Sec. 4 The Treasurer shall have custody of the corporate funds and shall keep accurate accounts of receipts and disbursements in books to be maintained by him for such purpose; the Treasurer shall deposit all monies and other valuable effects of the corporation in the name and to the credit of the corporation in depositories designated by the Board of Directors or the Executive Committee. The Treasurer shall disburse the funds of the corporation as may be ordered by the Board of Directors or the Executive Committee and shall render to the President, Board of Directors and Executive Committee at regular or special meetings thereof, an accounting of all the transactions conducted by the Treasurer and of the financial condition of the corporation.

Article VII

Indemnification of Officers, Directors and Others

Sec. 1 The corporation shall indemnify to the full extent authorized or permitted by the laws of the State of Kansas as now in effect or as hereafter amended any person made or threatened to be made a party to any threatened, pending or completed action, suit or proceeding (whether civil, criminal, administrative or investigative, including an action by or in the right of the corporation) by reason of the fact that he or she is or was a director, officer, committee member, employee or agent of the corporation or serves any other enterprise as such at the request of the corporation.
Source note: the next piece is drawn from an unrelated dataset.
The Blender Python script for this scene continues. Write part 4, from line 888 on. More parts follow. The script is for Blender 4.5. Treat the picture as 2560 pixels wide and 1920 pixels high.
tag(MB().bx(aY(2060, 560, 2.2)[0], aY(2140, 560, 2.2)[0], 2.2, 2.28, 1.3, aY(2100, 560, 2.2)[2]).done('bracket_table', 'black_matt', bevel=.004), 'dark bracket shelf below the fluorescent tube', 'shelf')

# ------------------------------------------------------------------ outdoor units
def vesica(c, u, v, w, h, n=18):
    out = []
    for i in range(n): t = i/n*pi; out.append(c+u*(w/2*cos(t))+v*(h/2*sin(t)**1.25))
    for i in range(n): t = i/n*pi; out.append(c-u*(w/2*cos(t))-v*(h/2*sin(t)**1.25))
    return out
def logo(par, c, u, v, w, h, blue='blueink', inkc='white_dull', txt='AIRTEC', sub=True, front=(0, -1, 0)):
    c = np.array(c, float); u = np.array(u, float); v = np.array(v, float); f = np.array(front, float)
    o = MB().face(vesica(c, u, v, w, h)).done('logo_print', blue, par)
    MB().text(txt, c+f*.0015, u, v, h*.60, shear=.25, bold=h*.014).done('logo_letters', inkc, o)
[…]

The foregoing right of indemnification shall not be deemed exclusive of any other rights to which such person may be entitled apart from this Article VII The foregoing right of indemnification shall continue as to a person who has ceased to be a director, officer, committee member, employee or agent and shall inure to the benefit of the heirs, the executors and administrators of such a person.

Article VIII

Amendments

These Bylaws may be amended at any meeting of the Board of Directors at which a quorum is present, by the affirmative vote of a majority of the directors present at such meeting.